▸ **WHAT IS NEEDED**:
The copy must start at the line that contains "Reconstruct this image" and finish at the line that contains "COL = S.collection", reproducing each line exactly. Any picture in that span is omitted.

----------------------------------------

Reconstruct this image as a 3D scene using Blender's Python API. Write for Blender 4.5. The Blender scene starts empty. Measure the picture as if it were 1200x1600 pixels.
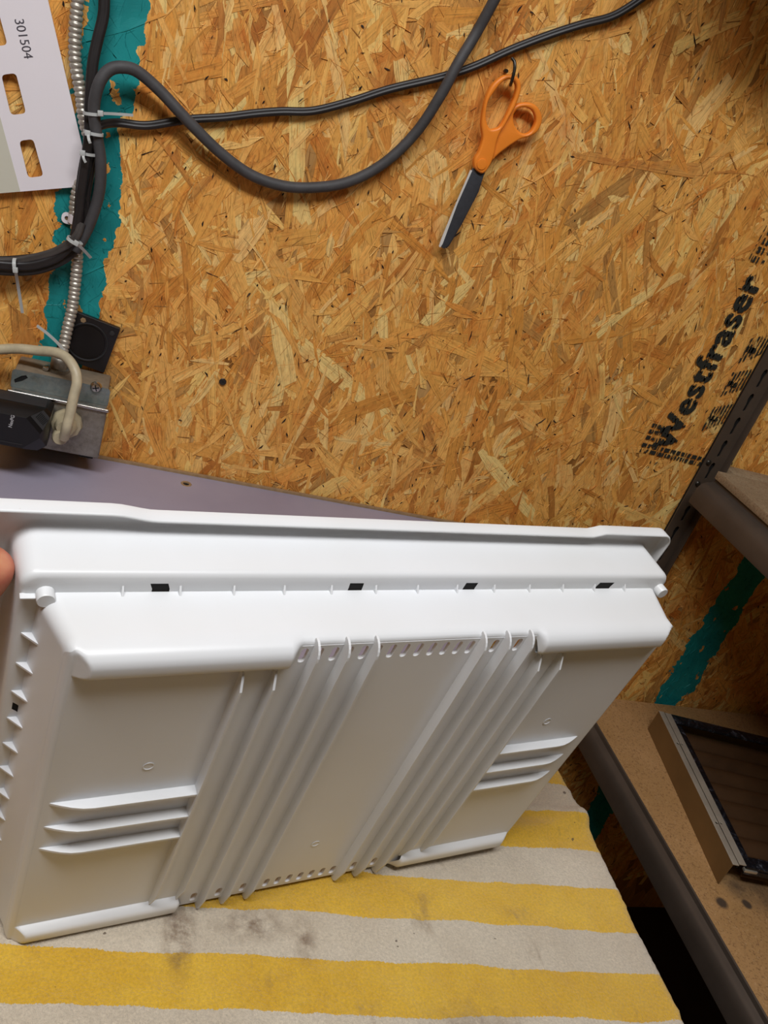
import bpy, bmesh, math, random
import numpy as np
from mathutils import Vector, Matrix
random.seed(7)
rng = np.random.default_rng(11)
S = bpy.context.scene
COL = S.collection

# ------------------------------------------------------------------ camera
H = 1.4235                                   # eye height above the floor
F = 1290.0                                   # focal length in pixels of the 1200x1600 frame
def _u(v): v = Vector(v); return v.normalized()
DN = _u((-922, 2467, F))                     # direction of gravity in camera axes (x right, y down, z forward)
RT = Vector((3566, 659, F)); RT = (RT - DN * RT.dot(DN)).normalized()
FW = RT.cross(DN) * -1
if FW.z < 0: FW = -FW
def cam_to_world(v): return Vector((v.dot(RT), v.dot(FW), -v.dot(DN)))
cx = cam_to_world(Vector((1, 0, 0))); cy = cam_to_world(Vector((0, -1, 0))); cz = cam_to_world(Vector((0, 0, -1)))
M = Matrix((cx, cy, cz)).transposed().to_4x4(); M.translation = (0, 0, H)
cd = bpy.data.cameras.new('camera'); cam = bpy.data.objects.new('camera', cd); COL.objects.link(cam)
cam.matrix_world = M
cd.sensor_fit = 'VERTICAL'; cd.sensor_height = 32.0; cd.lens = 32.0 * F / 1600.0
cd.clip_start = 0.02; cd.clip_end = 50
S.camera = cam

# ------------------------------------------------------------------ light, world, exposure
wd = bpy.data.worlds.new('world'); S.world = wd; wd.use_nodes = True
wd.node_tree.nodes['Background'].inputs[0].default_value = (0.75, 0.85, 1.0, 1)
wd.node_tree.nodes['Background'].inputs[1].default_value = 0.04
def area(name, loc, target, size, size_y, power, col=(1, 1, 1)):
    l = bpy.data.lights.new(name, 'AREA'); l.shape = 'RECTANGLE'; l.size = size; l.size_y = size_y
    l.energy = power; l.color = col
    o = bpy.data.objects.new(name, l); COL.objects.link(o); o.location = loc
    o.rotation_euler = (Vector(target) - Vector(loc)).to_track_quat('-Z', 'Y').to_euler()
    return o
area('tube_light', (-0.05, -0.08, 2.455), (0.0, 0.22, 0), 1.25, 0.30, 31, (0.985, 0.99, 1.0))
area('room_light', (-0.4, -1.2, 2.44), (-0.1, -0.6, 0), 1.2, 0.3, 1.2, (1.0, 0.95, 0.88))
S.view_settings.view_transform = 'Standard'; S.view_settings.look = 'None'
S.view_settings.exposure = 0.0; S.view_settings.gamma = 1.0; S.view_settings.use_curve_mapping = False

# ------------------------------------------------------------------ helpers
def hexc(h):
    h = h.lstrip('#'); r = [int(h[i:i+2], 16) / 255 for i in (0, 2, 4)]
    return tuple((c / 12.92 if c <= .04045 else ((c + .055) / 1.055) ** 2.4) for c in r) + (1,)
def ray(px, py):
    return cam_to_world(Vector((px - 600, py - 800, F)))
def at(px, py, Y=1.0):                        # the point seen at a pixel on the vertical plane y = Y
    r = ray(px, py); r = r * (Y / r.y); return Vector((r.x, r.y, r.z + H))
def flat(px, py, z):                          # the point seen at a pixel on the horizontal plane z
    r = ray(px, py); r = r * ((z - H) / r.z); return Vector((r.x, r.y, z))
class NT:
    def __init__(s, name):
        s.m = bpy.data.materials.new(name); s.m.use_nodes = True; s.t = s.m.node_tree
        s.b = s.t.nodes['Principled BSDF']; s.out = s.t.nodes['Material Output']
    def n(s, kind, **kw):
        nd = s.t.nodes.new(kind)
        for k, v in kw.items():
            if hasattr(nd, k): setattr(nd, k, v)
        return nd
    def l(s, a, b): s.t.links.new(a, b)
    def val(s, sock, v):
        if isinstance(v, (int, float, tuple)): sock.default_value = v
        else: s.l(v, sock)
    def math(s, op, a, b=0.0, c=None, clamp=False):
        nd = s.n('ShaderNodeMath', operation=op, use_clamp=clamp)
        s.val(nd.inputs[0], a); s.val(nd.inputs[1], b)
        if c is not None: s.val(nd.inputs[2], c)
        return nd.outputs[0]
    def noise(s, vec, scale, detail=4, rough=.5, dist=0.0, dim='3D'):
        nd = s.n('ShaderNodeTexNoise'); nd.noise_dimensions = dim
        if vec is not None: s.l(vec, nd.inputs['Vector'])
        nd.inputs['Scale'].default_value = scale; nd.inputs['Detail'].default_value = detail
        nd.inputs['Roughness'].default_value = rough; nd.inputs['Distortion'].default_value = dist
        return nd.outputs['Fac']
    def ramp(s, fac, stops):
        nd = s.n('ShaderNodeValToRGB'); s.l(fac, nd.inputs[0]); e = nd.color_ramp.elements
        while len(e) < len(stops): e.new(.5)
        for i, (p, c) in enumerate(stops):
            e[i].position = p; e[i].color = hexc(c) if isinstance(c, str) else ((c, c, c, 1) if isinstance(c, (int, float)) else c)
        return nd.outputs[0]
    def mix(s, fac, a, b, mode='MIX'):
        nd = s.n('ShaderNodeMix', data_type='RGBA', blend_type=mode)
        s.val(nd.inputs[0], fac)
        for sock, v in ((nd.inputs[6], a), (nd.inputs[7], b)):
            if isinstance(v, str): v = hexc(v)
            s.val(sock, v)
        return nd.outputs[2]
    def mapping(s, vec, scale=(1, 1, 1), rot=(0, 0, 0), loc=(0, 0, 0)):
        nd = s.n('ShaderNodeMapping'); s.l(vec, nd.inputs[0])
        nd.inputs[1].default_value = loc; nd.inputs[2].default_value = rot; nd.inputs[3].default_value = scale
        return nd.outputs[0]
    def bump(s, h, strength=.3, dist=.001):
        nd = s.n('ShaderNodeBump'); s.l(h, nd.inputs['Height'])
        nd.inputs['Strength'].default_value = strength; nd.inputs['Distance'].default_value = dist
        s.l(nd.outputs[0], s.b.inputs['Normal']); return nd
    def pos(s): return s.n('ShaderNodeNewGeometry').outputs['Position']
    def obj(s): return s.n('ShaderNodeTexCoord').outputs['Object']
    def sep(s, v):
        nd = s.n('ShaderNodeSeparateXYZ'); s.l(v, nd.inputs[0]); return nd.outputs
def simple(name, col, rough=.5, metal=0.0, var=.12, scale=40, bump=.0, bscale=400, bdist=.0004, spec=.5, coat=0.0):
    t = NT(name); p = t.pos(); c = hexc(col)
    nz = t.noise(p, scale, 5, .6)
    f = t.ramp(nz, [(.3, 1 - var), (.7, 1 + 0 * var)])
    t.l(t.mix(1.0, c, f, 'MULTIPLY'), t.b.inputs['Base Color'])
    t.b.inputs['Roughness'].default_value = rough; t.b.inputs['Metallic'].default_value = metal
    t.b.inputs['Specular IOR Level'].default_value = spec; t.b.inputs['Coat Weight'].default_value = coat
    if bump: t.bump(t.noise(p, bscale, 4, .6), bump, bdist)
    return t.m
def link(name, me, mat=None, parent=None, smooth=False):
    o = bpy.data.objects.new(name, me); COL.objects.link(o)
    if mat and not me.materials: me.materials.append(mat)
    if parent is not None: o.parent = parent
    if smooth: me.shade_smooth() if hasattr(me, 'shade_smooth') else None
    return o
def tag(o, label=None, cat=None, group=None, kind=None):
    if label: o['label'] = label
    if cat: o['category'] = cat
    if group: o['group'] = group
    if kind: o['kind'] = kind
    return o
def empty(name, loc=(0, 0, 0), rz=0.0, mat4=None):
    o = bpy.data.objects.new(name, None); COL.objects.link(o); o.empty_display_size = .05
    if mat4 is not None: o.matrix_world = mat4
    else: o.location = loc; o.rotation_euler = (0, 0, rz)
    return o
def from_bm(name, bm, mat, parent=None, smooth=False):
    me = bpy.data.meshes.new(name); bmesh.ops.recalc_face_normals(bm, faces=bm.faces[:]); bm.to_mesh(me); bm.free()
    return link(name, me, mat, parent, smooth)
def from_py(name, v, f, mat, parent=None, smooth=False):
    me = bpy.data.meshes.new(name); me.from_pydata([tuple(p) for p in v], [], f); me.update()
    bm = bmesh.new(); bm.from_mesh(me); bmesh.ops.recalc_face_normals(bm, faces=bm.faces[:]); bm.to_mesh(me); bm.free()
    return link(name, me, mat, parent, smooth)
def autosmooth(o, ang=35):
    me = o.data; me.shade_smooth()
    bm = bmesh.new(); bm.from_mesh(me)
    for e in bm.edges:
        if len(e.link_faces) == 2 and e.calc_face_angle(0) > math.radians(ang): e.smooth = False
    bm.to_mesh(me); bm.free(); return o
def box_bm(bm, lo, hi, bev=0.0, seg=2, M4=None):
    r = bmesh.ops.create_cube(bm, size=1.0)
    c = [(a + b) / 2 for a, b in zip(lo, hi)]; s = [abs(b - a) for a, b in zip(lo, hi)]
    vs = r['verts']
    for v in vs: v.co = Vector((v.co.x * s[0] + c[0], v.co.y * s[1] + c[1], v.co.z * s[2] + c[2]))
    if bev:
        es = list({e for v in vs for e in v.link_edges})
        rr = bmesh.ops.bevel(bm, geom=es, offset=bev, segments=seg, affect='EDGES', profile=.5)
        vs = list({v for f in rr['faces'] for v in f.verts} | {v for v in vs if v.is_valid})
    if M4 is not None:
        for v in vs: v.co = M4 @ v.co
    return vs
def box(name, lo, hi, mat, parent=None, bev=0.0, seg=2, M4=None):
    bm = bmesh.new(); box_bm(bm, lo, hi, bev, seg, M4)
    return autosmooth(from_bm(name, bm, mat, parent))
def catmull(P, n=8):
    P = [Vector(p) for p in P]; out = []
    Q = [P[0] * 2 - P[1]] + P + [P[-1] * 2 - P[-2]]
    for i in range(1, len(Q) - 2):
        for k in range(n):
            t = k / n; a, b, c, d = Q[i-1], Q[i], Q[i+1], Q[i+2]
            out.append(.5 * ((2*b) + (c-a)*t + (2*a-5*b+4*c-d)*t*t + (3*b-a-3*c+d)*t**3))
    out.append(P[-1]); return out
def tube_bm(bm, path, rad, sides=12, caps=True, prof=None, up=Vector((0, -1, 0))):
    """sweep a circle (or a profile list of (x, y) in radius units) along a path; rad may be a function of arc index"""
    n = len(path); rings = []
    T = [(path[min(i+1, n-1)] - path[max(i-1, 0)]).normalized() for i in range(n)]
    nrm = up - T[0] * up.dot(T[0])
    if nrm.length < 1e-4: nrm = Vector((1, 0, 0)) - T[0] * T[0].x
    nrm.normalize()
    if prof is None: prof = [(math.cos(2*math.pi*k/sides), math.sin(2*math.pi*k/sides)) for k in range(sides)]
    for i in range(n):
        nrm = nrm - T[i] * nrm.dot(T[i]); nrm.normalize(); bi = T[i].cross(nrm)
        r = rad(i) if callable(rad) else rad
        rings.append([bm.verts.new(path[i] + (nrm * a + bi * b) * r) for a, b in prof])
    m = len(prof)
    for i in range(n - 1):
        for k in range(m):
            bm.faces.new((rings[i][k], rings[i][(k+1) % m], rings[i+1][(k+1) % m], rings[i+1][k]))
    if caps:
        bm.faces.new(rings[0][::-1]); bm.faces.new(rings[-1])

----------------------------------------

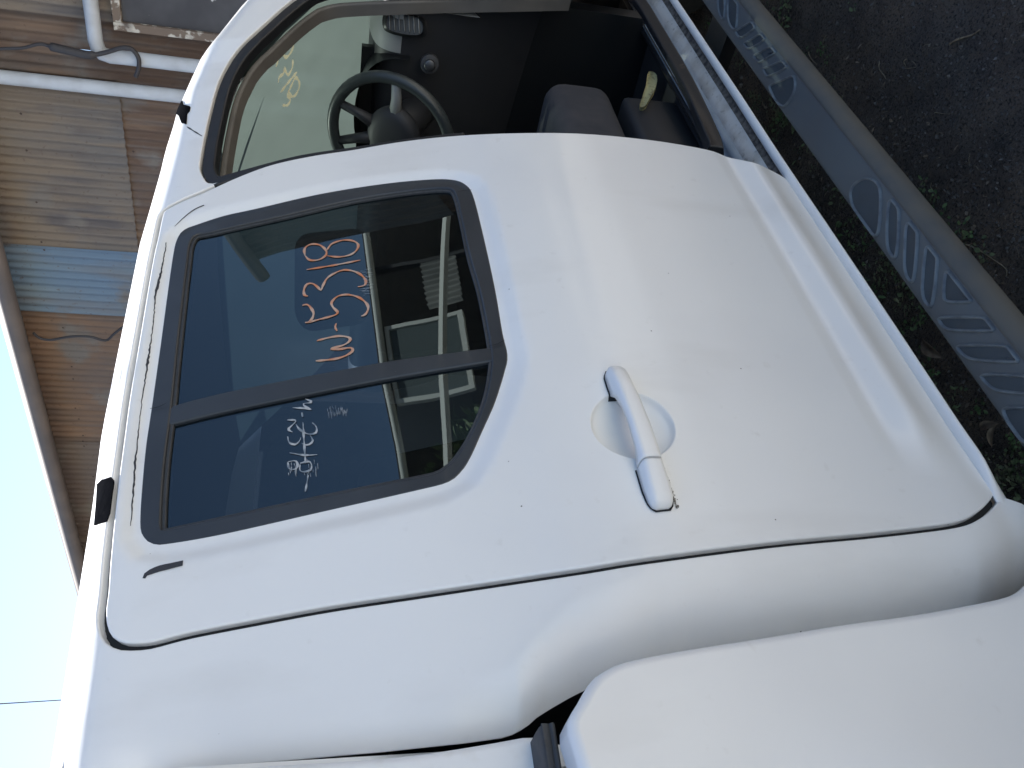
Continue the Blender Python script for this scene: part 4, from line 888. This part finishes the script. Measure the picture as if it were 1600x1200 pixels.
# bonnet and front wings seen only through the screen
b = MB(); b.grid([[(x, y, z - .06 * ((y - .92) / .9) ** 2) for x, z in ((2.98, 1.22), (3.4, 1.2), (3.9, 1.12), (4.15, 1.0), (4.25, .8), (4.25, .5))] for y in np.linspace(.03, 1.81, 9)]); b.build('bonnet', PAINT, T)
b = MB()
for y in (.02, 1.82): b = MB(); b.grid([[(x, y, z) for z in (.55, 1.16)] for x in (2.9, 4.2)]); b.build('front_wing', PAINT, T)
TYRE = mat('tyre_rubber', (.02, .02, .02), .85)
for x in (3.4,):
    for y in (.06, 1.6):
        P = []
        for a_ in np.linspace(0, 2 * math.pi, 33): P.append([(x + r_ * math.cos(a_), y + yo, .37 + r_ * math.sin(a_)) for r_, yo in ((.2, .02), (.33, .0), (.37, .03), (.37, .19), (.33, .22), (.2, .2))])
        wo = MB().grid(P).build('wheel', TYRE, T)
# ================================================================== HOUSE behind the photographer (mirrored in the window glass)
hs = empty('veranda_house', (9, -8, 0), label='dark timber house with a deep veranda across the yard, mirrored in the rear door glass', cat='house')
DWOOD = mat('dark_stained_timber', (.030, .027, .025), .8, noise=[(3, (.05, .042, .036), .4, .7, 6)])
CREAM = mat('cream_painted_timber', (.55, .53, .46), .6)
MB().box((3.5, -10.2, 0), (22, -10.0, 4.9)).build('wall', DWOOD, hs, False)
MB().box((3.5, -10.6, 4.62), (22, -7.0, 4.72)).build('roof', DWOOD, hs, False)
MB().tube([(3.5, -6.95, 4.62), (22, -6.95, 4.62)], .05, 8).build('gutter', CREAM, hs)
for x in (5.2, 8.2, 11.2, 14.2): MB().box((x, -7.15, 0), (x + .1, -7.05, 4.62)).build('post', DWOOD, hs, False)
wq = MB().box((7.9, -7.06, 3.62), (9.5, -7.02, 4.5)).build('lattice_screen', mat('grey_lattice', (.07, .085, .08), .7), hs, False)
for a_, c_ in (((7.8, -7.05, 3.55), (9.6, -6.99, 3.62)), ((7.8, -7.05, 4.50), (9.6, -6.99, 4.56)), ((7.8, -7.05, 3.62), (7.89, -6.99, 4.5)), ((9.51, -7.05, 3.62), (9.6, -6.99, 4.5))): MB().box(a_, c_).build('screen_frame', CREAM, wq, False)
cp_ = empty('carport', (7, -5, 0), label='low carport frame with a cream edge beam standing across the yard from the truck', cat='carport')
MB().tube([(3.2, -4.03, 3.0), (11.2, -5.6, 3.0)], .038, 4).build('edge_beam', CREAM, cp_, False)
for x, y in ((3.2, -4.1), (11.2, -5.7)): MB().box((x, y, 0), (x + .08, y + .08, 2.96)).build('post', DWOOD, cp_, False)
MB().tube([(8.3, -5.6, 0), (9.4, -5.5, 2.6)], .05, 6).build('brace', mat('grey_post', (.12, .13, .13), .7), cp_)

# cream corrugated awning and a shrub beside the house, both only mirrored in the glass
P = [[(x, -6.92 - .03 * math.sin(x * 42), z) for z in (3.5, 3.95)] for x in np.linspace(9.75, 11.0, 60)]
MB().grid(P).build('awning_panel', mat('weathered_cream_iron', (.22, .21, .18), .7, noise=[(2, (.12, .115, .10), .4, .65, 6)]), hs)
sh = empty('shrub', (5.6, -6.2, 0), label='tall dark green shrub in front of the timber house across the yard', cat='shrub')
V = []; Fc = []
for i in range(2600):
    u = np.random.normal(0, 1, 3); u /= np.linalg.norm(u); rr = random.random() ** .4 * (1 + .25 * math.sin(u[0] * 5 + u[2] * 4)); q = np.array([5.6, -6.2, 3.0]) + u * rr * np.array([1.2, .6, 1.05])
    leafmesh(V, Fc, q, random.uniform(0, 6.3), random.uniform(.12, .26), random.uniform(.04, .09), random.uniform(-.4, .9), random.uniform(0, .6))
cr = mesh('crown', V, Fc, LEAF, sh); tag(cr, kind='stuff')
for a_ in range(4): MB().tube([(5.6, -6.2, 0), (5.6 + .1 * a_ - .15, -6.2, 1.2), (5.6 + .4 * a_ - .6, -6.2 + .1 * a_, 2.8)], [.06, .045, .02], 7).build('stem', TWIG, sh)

----------------------------------------

▸ **THE COMPLETED TASK**:
Reconstruct this image as a 3D scene using Blender's Python API. Write for Blender 4.5. The Blender scene starts empty. Measure the picture as if it were 1200x1600 pixels.
import bpy, bmesh, math, random
import numpy as np
from mathutils import Vector, Matrix
random.seed(7)
rng = np.random.default_rng(11)
S = bpy.context.scene
COL = S.collection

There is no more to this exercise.